Domingo, 30 de julio de 2006 | Hoy
EL BAúL DE MANUEL
Por Manuel Fernández López
Julio A. Roca realizó dos trabajos a favor del país agropecuario: “limpió” de indios la superficie arable y favoreció el tendido masivo de líneas ferroviarias. Durante su primera presidencia la Argentina se perfiló como el país sudamericano de mayor extensión ferroviaria. En el territorio se constituyeron dos sistemas, el privado y el estatal. El primero cubría la llanura pampeana, con bajos costos de tendido; el segundo, las demás regiones, llenas de accidentes geográficos que debían ser modificados para permitir el tendido de vías. Estas obras, tanto privadas como estatales, se ejecutaron según un criterio de fomento. El sistema privado fue promovido por Inglaterra, que buscaba una oferta abundante, barata y segura de productos alimenticios; además la instalación del ferrocarril, en un país sin acerías ni manufacturas, le suponía una demanda de rieles y material rodante para su propia industria. El tren pasaba por las zonas agrícolas más productivas, y sus paradas eran fugaces, para cargar los granos cosechados. Pero sin buscarlo directamente, el tiempo llevó a que se formaran poblados en las cercanías de las estaciones. Mientras Inglaterra se alimentaba, se poblaba la pampa. A fines del siglo XX apareció otro criterio, el del Consenso de Washington: “El crecimiento económico es obra de la iniciativa privada”. Los trenes argentinos, estatales todos desde 1948, debían cerrarse y dar lugar a los grandes camiones particulares. Un presidente y un ministro de Economía, ambos de triste memoria, acuñaron la frase “ramal que para, ramal que cierra”. El cierre de los ferrocarriles y sus actividades conexas trajeron la miseria a los pueblos creados a partir de las estaciones ferroviarias, sin que el transporte privado supliera esa falta, ya que la construcción de nuevos caminos de pronto se estancó, al perder el Estado la renta petrolera que los financiaba. Quien ha viajado en tren por España, Francia, Alemania o Italia alaba la maravilla de esos sistemas de transporte. El tercer criterio, el electoral, traduce los dos parámetros de un tendido ferroviario –tiempo y espacio– a las apetencias del poder. El tiempo lo fija el calendario electoral. La traza, cuántos votos se captarían uniendo por trayectos alternativos centros urbanos de distinta magnitud. Es el tiro de gracia para aquellos pequeños pueblos nacidos al calor del ferrocarril.

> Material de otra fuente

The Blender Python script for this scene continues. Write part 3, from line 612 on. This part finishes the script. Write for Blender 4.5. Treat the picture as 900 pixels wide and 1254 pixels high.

La integración económica entre países ha sido elogiada sin reservas, especialmente a partir de la experiencia entre Francia y Alemania, que significó reemplazar la guerra por la cooperación. No era para menos, luego de tres grandes guerras entre sí (la guerra franco-prusiana y las dos guerras mundiales del siglo XX). Sin embargo, el solo abrir el comercio libre entre dos países, por sí mismo, no es garantía de borrar pobreza e inequidades ni traer consigo el bienestar para todos. El tema fue analizado magistralmente por el economista de Chicago Jacob Viner en la documentadísima obra The Customs Unions Issue (1950). Allí Viner, partidario del librecambio sin restricciones, elabora ventajas e inconvenientes desde el punto de vista de Adam Smith y los pensadores liberales, es decir, privilegiando el interés del consumidor. Una unión produce dos efectos: uno bueno, la creación de comercio, y otro malo, la desviación de comercio. Una integración, por cierto, reacomoda las fuentes proveedoras de los bienes requeridos por los países miembro, pero en la medida en que los anteriores proveedores externos a la unión son reemplazados por proveedores dentro de la unión, también se reasignan factores productivos. Argentina y Brasil no pueden ambos producir e intercambiarse zapatos; lo racional es que sólo uno los produzca y su producción se expanda para abastecer a ambos. Con ello, la industria argentina de zapatos debe cerrar y la gente ocupada en ella debe ser despedida. Desde el punto de vista de los puestos de trabajo, hay una desviación de puestos (los que pierde la Argentina) y una creación de puestos (los que gana Brasil). Si miramos los pies de la gente, podemos constatar que hoy casi nadie usa zapatos y los ha reemplazado por zapatillas. Y vemos cómo tradicionales fábricas de zapatos han cerrado sus fábricas y en algunos casos conservan la marca, pero reducida a la comercialización de zapatos extranjeros. Brasil, hasta cierto punto, suplió la producción argentina por zapatos hechos con materiales sustitutivos del cuero y de muy baja calidad, que en los tiempos de la crisis del 2001-2002 se vendían a 45 pesos, pero duraban poco, se les rajaba la suela y otros inconvenientes. Por baratos que fueran, sin embargo, no podían ser comprados por los que antes trabajaban aquí en su fabricación, ahora sin trabajo ni medio adquisitivo en sus bolsillos.